Answer
(a) $$\sin(s+t)=-\frac{63}{65}$$
(b) $$\tan(s+t)=-\frac{63}{16}$$
(c) $(s+t)$ lies in quadrant IV.
Work Step by Step
To find $\sin(s+t)$ and $\tan(s+t)$, all values of $\sin s$, $\sin t$, $\cos s$, $\cos t$, $\tan s$ and $\tan t$ must be known.
Therefore, the privileged job is to find all 6 essential values of $\sin s$, $\sin t$, $\cos s$, $\cos t$, $\tan s$ and $\tan t$.
$$\sin s=\frac{3}{5}\hspace{1.5cm}\sin t=-\frac{12}{13}\hspace{1.5cm}\text{s in quadrant I and t in quadrant III}$$
1) Find $\sin s$, $\sin t$, $\cos s$, $\cos t$, $\tan s$ and $\tan t$.

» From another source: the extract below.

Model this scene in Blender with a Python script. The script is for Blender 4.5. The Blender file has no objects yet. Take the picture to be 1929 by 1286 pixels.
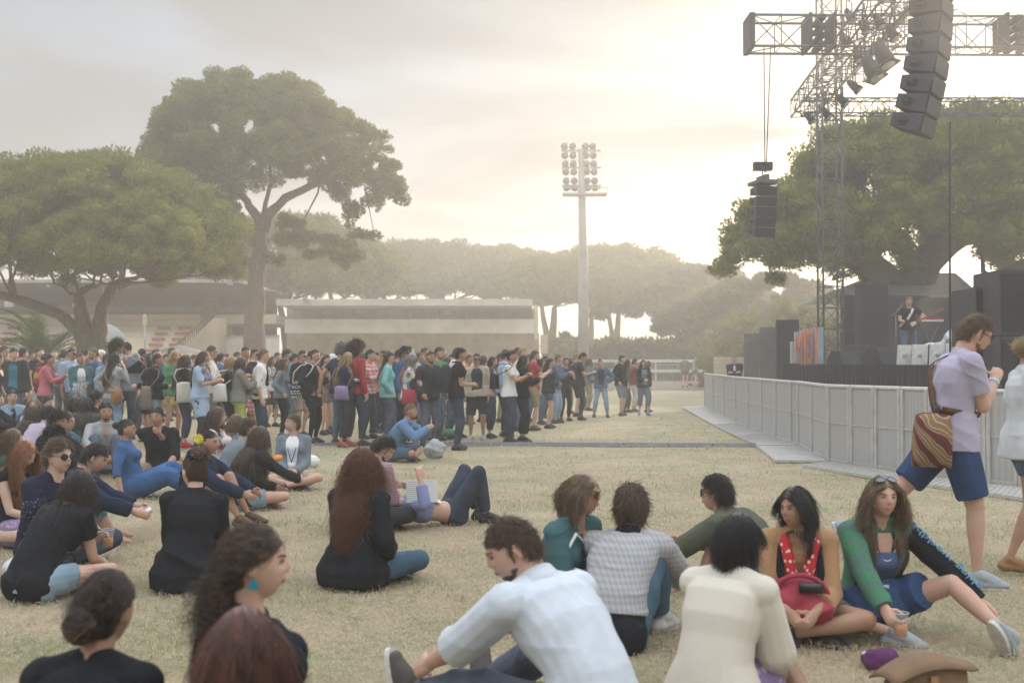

$s$ is in quadrant I, so all $\sin s$, $\cos s$ and $\tan s$ are positive.
$t$ is in quadrant III, so $\sin t\lt0$, $\cos t\lt0$ and $\tan t=\frac{\sin t}{\cos t}\gt0$
$\cos^2 s=1-\sin^2 s=1-\Big(\frac{3}{5}\Big)^2=1-\frac{9}{25}=\frac{16}{25}$
$\cos s=\frac{4}{5}$
$\cos^2 t=1-\sin^2t=1-\Big(-\frac{12}{13}\Big)^2=1-\frac{144}{169}=\frac{25}{169}$
$\cos t=-\frac{5}{13}$
$$\tan s=\frac{\sin s}{\cos s}=\frac{\frac{3}{5}}{\frac{4}{5}}=\frac{3}{4}$$
$$\tan t=\frac{\sin t}{\cos t}=\frac{-\frac{12}{13}}{-\frac{5}{13}}=\frac{12}{5}$$
(a) Find $\sin(s+t)$
$$\sin(s+t)=\sin s\cos t+\cos s\sin t\hspace{1.5cm}\text{(sine sum identity)}$$
$$\sin(s+t)=\frac{3}{5}\times\Big(-\frac{5}{13}\Big)+\frac{4}{5}\times\Big(-\frac{12}{13}\Big)$$
$$\sin(s+t)=-\frac{15}{65}-\frac{48}{65}$$
$$\sin(s+t)=-\frac{63}{65}$$
(b) Find $\tan(s+t)$
$$\tan(s+t)=\frac{\tan s+\tan t}{1-\tan s\tan t}\hspace{1.5cm}\text{(tangent sum identity)}$$
$$\tan(s+t)=\frac{\frac{3}{4}+\frac{12}{5}}{1-\frac{3}{4}\times\frac{12}{5}}$$
$$\tan(s+t)=\frac{\frac{63}{20}}{1-\frac{9}{5}}$$
$$\tan(s+t)=\frac{\frac{63}{20}}{-\frac{4}{5}}=-\frac{63\times5}{20\times4}$$
$$\tan(s+t)=-\frac{63}{16}$$
(c) We see that $\sin(s+t)\lt0$ and $\tan (s+t)\lt0$.
$\tan (s+t)=\frac{\sin(s+t)}{\cos(s+t)}$, this means $\cos(s+t)\gt0$
$\sin(s+t)\lt0$ but $\cos(s+t)\gt0$ show that $(s+t)$ lies in quadrant IV.